The figurative first half of the season ended in dismal fashion for the Braves, who lost their closer to a season-ending injury Saturday and then were pounded by the Rockies for their fifth consecutive loss Sunday.

After the Braves scored three runs to tie in the sixth inning, the Rockies answered with five runs in the bottom of the inning, including Troy Tulowitzki’s three-run homer, rolling to a 11-3 win for a four-game sweep at Coors Field.

The Braves, after winning six of their first seven games in July, lost their last five in a row before the All-Star break, going 2-5 on a trip that began with a pair of wins at Milwaukee and went straight into the dumpster from there.

Alex Wood (6-6) was charged with 10 hits and seven runs in 5 2/3 innings. The last two runs on Wood’s ledger came when Tulowitzki homered off reliever David Carpenter, who also gave up a two-run homer to Drew Stubbs in the seventh as the game spiraled on the Braves.

“We just didn’t pitch very well and play very well for four days,” Braves catcher A.J. Pierzynski said. “After the way we played in Milwaukee the first two games, then to come here and play like that … But that’s the way it goes sometimes. You just have to keep fighting and keep doing it the right way. We’ve done that all year and we’re not going to stop now.”

The Nationals and Mets won Sunday, dropping the Braves (42-47) to seven games behind first-place Washington and five behind second-place New York in the National League East at the break. If they were on the fence about whether to be buyers or sellers at the July 31 trade deadline, they are almost certainly leading toward the latter now.

“I don’t know,” said manager Fredi Gonzalez, whose Braves dropped five after getting back to .500. “That’s something that you’ll have to talk to (president of baseball operations) John (Hart) and (assistant general manager John Coppolella) about. I would have liked to come out here and get a series win and keep the momentum going and go into the second half of the season playing well and not have to worry about what you’re trying to get at (with that question).”

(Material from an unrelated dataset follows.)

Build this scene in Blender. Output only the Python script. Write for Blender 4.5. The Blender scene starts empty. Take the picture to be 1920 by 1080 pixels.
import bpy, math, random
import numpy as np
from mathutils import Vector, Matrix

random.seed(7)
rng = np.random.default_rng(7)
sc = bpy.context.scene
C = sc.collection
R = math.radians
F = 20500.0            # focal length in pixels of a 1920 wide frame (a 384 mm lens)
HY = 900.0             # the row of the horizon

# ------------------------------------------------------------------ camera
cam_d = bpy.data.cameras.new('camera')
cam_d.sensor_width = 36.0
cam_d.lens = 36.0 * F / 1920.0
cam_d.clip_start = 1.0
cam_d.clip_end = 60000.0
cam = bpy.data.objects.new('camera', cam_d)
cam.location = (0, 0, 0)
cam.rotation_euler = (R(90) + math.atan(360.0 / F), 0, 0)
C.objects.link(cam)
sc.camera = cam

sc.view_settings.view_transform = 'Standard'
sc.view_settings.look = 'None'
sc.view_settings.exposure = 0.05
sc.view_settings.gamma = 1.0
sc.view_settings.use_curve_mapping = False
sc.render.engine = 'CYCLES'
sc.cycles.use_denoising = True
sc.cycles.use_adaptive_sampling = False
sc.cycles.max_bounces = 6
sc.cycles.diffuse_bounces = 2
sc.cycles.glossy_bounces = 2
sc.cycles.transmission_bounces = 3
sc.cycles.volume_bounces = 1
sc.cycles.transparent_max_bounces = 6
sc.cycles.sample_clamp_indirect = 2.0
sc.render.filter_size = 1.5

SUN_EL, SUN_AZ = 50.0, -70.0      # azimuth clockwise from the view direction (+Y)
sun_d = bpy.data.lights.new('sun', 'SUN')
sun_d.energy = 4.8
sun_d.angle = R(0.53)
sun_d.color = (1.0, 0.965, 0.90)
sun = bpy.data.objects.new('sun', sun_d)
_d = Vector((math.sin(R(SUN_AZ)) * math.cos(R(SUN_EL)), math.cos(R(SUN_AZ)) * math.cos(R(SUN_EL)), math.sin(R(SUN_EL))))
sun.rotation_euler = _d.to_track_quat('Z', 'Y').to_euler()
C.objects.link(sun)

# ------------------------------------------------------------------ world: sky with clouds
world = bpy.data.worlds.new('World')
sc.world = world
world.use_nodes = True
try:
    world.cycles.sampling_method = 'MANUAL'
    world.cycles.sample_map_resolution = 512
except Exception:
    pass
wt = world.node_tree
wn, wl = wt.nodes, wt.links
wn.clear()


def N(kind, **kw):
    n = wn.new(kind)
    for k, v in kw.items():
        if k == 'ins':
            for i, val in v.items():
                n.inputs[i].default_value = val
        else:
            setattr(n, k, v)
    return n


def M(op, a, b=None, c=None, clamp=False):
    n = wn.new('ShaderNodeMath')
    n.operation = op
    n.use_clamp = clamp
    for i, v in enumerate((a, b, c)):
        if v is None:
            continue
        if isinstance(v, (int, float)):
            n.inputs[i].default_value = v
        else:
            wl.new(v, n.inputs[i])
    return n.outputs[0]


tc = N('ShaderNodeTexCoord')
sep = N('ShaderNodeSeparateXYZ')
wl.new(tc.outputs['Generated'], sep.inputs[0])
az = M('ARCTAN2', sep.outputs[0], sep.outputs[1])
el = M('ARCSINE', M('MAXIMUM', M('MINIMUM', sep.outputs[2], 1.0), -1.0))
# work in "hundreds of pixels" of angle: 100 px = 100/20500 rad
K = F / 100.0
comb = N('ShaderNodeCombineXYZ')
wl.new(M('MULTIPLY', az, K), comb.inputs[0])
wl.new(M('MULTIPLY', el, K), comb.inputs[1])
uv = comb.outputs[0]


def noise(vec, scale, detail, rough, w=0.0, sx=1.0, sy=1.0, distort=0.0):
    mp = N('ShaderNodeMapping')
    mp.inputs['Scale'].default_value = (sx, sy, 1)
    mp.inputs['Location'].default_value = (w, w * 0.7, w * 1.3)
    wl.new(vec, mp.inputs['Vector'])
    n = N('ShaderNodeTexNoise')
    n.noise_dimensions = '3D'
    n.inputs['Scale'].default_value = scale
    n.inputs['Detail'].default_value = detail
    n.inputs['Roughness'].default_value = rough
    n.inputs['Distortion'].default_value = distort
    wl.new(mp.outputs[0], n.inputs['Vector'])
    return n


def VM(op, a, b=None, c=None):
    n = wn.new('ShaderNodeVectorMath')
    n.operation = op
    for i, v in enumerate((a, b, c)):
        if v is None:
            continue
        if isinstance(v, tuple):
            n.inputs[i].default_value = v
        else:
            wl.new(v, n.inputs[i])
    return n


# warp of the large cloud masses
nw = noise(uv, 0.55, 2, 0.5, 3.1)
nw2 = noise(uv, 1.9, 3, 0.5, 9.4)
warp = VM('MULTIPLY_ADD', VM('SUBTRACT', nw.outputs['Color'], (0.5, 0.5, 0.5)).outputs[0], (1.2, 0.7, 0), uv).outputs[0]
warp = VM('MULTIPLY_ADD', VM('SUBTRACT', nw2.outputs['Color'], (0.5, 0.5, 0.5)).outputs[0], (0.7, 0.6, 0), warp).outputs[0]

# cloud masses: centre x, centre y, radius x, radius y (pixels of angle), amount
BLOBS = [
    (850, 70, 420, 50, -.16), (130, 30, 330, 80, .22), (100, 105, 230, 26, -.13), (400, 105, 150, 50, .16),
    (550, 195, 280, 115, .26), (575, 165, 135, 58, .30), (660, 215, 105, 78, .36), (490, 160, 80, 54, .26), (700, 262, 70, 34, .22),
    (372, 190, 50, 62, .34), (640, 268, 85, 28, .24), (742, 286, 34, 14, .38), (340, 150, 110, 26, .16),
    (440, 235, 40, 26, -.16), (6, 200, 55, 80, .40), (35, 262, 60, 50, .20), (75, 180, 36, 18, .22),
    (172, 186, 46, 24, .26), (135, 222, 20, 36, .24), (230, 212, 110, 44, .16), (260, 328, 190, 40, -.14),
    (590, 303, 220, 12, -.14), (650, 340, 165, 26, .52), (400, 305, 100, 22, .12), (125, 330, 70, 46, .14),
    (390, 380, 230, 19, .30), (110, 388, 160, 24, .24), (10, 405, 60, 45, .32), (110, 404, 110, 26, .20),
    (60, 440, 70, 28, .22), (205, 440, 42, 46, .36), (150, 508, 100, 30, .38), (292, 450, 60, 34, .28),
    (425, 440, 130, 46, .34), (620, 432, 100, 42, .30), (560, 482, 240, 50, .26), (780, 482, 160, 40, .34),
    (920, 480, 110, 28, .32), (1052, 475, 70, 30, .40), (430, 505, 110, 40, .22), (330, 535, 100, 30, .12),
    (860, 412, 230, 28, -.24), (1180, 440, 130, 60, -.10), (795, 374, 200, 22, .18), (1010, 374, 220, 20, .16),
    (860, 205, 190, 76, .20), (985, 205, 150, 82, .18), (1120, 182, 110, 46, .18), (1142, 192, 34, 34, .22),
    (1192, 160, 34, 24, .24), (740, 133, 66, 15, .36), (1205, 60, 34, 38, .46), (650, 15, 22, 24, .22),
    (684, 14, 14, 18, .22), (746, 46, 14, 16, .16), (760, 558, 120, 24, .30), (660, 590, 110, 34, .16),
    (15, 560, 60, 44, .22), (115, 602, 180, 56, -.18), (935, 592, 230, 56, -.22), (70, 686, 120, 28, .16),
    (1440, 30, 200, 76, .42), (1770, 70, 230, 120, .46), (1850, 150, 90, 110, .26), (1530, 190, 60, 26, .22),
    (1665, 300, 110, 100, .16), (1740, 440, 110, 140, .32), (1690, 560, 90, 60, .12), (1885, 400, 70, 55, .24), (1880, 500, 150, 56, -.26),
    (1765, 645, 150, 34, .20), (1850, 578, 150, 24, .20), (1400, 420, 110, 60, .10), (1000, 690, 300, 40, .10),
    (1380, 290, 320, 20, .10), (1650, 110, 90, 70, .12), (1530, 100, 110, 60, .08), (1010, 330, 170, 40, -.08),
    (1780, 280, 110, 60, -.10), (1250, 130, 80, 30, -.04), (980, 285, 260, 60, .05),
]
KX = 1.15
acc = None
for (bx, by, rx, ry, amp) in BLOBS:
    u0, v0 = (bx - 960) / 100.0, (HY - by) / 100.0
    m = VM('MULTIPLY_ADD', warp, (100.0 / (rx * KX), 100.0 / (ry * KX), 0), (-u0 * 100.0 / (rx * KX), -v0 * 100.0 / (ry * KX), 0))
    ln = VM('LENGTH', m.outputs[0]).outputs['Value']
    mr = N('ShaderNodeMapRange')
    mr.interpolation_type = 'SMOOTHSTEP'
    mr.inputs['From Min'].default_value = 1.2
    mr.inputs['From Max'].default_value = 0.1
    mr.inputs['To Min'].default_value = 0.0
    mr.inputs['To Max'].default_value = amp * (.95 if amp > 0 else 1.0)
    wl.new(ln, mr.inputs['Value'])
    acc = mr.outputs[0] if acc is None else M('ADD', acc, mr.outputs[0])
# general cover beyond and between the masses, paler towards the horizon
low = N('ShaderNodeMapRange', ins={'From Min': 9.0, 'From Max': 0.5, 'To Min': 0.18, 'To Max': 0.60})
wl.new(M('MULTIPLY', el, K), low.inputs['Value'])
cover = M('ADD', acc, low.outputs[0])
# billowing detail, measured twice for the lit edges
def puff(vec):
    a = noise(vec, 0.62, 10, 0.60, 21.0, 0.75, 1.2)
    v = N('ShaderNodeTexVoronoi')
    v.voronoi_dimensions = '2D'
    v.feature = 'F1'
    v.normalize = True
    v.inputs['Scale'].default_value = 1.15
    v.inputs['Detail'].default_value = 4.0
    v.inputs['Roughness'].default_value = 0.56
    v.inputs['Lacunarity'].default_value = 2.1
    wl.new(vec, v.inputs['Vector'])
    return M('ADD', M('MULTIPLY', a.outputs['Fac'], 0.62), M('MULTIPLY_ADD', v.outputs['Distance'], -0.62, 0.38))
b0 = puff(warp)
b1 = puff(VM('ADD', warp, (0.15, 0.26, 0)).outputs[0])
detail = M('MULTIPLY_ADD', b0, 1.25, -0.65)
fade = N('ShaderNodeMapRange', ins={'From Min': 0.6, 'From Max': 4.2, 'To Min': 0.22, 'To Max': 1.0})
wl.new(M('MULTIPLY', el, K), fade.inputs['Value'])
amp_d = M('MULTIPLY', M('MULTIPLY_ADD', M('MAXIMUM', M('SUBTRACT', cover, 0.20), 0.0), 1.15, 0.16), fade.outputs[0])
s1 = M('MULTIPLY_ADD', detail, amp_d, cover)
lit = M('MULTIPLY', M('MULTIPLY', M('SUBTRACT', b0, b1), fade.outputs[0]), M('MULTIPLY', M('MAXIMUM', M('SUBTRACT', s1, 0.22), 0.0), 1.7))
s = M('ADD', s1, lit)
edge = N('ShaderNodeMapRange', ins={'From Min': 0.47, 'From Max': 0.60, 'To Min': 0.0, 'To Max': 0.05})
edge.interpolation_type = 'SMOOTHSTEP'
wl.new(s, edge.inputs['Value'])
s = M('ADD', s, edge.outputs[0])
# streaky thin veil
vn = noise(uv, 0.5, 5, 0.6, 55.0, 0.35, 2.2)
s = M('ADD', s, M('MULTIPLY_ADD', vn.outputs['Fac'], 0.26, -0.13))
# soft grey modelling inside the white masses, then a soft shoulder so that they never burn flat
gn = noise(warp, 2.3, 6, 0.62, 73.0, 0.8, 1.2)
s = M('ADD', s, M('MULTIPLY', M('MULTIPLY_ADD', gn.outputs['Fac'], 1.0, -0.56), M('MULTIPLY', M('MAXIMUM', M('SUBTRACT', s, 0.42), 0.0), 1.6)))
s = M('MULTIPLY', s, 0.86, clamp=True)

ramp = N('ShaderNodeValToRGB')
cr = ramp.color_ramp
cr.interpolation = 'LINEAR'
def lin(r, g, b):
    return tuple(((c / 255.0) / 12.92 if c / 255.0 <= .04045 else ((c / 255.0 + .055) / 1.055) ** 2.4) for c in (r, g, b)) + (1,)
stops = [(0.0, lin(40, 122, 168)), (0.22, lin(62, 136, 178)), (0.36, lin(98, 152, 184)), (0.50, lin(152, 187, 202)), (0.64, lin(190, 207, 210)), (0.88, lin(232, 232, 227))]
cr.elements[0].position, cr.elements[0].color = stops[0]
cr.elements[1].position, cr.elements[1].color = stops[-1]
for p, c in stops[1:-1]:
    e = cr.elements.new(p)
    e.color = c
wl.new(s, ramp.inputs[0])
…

The Rockies, after going 2-9 with 29 runs scored in their previous 11 games, outscored the Braves 24-11 in their first home sweep this season. They had a season-high 17 hits Sunday and Wood gave up 10 hits for the third time his past five starts. Wood noted that several of the key ones were ground balls, choppers or bloops.

“End of the day, whatever the numbers are, it is what it is,” the left-hander said. “Obviously you’re angry. You never want to lose. Especially you don’t want to lose the last couple of games going into the break. But I just think as far as how I threw, it definitely wasn’t as bad as it ended up looking.”

Hot-hitting Braves center fielder Cameron Maybin, who was a late scratch due to illness, though he pinch-hit late. His replacement, Eury Perez, had three of their eight hits including a first-inning double. After Nick Markakis followed with a walk, Rockies right-hander Chad Bettis struck out Kelly Johnson and Juan Uribe consecutively to end the first inning.

There wasn’t another Braves hit until Andrelton Simmons’ fifth-inning single. The Braves have averaged 2.8 runs in 23 games since Freddie Freeman left the lineup with a wrist injury. He might not be back until the end of July.

Wood gave up three runs on four hits and two walks in the second inning, including a two-out, two-run single by Charlie Blackmon, the North Gwinnett High graduate who had 10 hits in the series.

Blackmon, who also played at Georgia Tech and Young Harris College, had three hits and four RBIs Sunday, including another two-out two-run single off Wood on a 1-2 hanging curveball in the sixth that Gonzalez and Wood called the biggest pitch of the game.

“It was the right pitch, just the execution – left it out over the plate to Blackmon, and all of a sudden that becomes a five-run inning,” Gonzalez said. “And that’s just the way it’s going. You hate to pinpoint on one pitch in an entire game, but that pitch right there, if we get him out there it’s a different ballgame.”